#### Written exercise:
Only the lines from the start of the material through the line containing "struct('trim_12', bx(P1[1], P2[0], YB" are to be extracted, exactly as they appear.
[START]
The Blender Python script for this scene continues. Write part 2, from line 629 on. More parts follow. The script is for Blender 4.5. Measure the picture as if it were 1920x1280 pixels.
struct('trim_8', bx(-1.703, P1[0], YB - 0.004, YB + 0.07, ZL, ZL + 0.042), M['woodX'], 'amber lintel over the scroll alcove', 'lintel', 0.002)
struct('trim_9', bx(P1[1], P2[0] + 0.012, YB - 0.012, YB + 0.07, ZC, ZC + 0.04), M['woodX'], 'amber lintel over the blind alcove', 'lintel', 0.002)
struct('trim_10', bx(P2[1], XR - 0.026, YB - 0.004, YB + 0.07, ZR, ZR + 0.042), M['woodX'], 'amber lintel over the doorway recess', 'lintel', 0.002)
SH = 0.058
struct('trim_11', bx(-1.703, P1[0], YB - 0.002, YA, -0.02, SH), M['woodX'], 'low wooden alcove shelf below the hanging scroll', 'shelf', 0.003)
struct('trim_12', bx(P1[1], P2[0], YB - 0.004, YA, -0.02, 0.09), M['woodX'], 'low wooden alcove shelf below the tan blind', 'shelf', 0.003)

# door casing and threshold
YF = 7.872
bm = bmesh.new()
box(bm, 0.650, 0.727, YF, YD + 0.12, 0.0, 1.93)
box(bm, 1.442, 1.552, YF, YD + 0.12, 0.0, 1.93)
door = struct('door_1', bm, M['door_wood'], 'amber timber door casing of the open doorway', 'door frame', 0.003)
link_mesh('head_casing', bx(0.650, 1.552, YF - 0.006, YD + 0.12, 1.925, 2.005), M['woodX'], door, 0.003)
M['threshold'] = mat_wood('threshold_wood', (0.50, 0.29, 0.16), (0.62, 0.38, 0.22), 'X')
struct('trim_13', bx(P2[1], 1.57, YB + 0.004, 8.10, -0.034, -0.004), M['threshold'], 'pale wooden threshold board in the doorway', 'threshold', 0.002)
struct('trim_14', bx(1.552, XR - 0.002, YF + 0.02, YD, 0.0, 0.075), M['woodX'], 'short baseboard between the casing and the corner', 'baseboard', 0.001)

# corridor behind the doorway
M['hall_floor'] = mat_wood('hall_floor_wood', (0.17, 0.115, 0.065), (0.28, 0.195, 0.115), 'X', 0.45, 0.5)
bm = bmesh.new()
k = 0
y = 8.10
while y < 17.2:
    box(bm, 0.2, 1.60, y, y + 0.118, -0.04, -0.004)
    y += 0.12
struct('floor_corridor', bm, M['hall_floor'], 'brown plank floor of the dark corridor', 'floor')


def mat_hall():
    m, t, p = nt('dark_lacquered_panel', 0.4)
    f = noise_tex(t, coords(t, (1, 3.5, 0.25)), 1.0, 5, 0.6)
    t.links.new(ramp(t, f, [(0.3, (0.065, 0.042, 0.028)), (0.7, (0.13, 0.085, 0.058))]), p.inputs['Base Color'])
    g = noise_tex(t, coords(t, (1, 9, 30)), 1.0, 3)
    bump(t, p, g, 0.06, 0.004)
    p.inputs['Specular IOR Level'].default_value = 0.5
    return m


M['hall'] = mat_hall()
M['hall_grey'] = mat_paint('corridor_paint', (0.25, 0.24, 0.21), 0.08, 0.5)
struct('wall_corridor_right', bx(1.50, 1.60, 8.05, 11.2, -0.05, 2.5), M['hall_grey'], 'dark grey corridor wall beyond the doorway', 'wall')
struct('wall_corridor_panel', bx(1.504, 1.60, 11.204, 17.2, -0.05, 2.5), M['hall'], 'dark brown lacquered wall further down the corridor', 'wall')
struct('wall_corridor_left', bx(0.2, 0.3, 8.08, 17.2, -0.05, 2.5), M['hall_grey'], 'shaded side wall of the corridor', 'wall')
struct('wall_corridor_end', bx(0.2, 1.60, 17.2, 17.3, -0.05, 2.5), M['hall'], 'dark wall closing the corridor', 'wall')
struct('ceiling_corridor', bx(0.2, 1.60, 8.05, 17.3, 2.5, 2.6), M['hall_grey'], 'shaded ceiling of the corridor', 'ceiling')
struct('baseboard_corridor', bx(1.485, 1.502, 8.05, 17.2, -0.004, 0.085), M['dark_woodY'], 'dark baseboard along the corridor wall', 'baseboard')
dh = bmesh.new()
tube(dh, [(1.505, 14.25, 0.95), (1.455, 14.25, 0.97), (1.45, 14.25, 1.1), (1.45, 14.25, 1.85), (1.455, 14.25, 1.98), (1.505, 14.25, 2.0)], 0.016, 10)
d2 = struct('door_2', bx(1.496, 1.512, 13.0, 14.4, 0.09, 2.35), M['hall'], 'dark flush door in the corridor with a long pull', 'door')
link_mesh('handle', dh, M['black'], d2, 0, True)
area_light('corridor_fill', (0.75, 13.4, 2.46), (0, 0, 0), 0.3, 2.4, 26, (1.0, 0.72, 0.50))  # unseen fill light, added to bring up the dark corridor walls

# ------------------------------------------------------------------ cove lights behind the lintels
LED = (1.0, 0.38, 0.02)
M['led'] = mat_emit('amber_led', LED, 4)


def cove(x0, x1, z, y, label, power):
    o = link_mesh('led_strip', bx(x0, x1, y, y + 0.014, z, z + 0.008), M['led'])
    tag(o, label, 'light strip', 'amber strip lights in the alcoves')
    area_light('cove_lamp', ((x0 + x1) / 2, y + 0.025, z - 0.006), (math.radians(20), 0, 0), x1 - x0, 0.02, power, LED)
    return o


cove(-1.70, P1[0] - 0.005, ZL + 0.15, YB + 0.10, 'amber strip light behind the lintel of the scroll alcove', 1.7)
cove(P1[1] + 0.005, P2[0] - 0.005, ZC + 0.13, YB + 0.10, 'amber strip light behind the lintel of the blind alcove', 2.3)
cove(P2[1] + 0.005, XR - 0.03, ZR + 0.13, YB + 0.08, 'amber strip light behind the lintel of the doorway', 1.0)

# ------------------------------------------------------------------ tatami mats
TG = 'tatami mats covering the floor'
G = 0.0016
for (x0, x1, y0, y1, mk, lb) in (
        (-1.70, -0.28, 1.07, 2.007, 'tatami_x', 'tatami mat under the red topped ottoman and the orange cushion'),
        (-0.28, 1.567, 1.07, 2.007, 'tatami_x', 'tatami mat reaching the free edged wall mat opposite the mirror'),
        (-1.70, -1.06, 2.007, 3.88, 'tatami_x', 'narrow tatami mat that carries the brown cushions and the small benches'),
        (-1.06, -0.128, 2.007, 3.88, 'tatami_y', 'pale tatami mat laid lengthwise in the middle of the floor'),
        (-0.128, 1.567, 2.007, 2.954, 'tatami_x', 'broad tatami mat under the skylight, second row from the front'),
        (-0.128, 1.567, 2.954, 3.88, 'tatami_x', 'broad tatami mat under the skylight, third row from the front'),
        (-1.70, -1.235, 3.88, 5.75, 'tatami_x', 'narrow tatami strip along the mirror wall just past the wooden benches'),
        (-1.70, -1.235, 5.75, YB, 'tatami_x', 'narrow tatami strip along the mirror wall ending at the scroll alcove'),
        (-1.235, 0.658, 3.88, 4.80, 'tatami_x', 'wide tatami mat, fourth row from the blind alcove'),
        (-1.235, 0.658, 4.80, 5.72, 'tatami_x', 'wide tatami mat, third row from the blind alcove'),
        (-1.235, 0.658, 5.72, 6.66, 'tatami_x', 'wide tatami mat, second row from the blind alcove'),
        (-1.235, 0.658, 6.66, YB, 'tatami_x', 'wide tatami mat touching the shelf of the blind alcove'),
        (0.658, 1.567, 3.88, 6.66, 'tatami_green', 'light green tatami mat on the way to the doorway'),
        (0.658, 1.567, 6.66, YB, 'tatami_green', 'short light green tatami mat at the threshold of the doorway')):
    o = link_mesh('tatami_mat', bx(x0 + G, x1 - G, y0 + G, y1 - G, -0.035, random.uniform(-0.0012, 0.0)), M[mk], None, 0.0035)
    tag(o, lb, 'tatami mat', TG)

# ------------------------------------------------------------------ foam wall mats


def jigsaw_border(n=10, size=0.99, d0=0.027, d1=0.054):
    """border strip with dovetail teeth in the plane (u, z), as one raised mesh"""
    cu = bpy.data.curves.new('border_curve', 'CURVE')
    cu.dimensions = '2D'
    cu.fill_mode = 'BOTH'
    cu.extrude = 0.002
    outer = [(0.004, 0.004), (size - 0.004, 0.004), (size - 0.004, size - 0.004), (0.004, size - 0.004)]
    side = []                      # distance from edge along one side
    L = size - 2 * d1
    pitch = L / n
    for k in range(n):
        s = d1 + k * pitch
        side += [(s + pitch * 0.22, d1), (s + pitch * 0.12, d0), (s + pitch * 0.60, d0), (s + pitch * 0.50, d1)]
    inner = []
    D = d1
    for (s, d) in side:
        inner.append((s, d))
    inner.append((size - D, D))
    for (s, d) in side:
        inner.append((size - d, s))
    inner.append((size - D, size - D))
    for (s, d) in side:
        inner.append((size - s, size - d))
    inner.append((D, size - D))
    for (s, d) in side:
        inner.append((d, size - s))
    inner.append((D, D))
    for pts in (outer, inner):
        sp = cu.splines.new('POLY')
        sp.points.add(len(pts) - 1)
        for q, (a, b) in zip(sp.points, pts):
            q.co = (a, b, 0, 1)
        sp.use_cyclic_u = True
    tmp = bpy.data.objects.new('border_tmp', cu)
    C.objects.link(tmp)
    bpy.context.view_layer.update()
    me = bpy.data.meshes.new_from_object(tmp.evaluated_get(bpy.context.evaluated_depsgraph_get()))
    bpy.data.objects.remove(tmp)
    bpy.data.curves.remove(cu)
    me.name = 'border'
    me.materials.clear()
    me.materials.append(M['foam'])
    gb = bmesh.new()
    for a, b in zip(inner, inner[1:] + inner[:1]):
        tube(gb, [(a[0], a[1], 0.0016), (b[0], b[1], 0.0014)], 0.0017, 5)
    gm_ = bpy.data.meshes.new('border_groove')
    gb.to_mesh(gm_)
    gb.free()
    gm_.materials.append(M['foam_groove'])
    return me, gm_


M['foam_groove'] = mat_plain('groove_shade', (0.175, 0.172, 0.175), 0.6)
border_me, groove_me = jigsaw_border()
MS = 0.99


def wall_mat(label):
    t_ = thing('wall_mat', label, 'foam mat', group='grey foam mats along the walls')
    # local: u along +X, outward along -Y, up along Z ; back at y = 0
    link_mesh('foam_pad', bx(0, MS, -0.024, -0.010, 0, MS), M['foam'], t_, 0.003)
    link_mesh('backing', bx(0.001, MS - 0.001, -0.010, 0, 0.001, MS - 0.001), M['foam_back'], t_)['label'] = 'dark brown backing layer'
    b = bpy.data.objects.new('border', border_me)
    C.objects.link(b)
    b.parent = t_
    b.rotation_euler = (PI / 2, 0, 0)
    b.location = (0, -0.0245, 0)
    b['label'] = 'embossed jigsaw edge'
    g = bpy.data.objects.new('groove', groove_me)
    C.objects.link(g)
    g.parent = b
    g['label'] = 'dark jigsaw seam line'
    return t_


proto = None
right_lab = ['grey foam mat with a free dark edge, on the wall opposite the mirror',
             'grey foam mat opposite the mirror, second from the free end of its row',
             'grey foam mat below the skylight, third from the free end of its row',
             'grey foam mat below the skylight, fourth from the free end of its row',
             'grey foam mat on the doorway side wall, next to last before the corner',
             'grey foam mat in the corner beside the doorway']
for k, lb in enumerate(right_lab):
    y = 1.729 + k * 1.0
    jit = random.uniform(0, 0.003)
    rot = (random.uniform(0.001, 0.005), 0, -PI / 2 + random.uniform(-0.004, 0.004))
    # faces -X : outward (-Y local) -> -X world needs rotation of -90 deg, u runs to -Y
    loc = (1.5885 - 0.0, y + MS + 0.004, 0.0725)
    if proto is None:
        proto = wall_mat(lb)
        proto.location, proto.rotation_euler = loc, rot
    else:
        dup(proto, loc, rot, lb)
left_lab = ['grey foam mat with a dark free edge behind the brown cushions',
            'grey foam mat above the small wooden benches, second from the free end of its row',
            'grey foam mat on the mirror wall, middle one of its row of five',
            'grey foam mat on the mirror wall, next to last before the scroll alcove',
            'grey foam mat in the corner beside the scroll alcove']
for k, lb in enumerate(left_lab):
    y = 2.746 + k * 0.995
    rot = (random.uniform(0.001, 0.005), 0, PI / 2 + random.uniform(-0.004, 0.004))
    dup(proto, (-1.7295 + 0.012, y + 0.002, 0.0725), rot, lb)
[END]
#### Answer below:
The Blender Python script for this scene continues. Write part 2, from line 629 on. More parts follow. The script is for Blender 4.5. Measure the picture as if it were 1920x1280 pixels.
struct('trim_8', bx(-1.703, P1[0], YB - 0.004, YB + 0.07, ZL, ZL + 0.042), M['woodX'], 'amber lintel over the scroll alcove', 'lintel', 0.002)
struct('trim_9', bx(P1[1], P2[0] + 0.012, YB - 0.012, YB + 0.07, ZC, ZC + 0.04), M['woodX'], 'amber lintel over the blind alcove', 'lintel', 0.002)
struct('trim_10', bx(P2[1], XR - 0.026, YB - 0.004, YB + 0.07, ZR, ZR + 0.042), M['woodX'], 'amber lintel over the doorway recess', 'lintel', 0.002)
SH = 0.058
struct('trim_11', bx(-1.703, P1[0], YB - 0.002, YA, -0.02, SH), M['woodX'], 'low wooden alcove shelf below the hanging scroll', 'shelf', 0.003)
struct('trim_12', bx(P1[1], P2[0], YB - 0.004, YA, -0.02, 0.09), M['woodX'], 'low wooden alcove shelf below the tan blind', 'shelf', 0.003)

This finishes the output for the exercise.